Os problemas das empresas, com mais ou menos crise, começam quase sempre em deficiências na organização e na falta de regras. Como estou convencido de que assim é, tornei-me um bocado fundamentalista e reconheço ter cometido exageros na parte que me toca. É que nas redações a natureza dos profissionais revela tendências de algum descontrolo, tanto nas horas de entrada ou no palavreado, como na coordenação das férias ou na contabilidade das folgas atrasadas – quando cheguei ao Record, em 2003, havia diversos jornalistas com mais de 100 (cem!) supostamente acumuladas. Não é para admirar esses oásis de anarquia porque se quiséssemos ser empregados de escritório, e entrar às 9 e sair às 6, teríamos escolhido outra carreira.
Mesmo sem já nada ter a ver com isso, achei muito bem a recente norma da Cofina, tão glosada em meios de comunicação cujas vendas, em 2013, ficaram entre os 3 e os 15 mil exemplares/dia em banca, de proceder, aliás de forma ocasional e aleatória, ao controlo da alcoolemia dos seus trabalhadores, jornalistas ou não. Mas se ainda lá estivesse, alertaria os Recursos Humanos – como fiz quanto à necessidade de se ser flexível na aplicação da lei nos mapas de férias porque uma redação é diferente de uma fábrica de salsichas – para ter em conta o espírito culturalmente boémio de uma classe profissional que precisa de certa liberdade para dar mais de si. Explico.

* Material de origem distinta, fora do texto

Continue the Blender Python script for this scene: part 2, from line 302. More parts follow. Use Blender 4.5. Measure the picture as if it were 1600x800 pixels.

Há 20 anos, cheguei a um semanário em mudança de ciclo e, como abstémio empedernido que sou, tive de começar por limpar as prateleiras que se encontravam atrás de mim e que abarrotavam de garrafas vazias e de copos que foram ficando. O jornal fechava as páginas pela madrugada fora e havia uma malta que se aguentava melhor… bebendo. Não conduziam camiões, não estavam na via pública, não importunavam quem quer que fosse, eram apenas jornalistas que trabalhavam ali como se estivessem em casa.
Vivi mais de quatro décadas em redações, conheci pessoas da maior qualidade, desde o Fernando Assis Pacheco ou o Neves de Sousa, na minha idade da pedra jornalística, até ao Rui Dias ou ao Norberto Santos, na hora em que o sol caiu no horizonte. Sei por isso do que falo e já não tenho idade para escrever nada mais do que me apetece e menos do que verdade. E recuando esses 20 anos reconheço – e faço-o simultaneamente com o prazer do sentido de justiça e com a nostalgia da certeza que a água corre sempre para a foz – que nunca trabalhei com um grupo de jornalistas tão seguros, tão profissionais e tão talentosos. Quem eram, quem são? Bem, isso não digo porque uns bebiam e outros não. Tiro é o chapéu a todos – in vino veritas.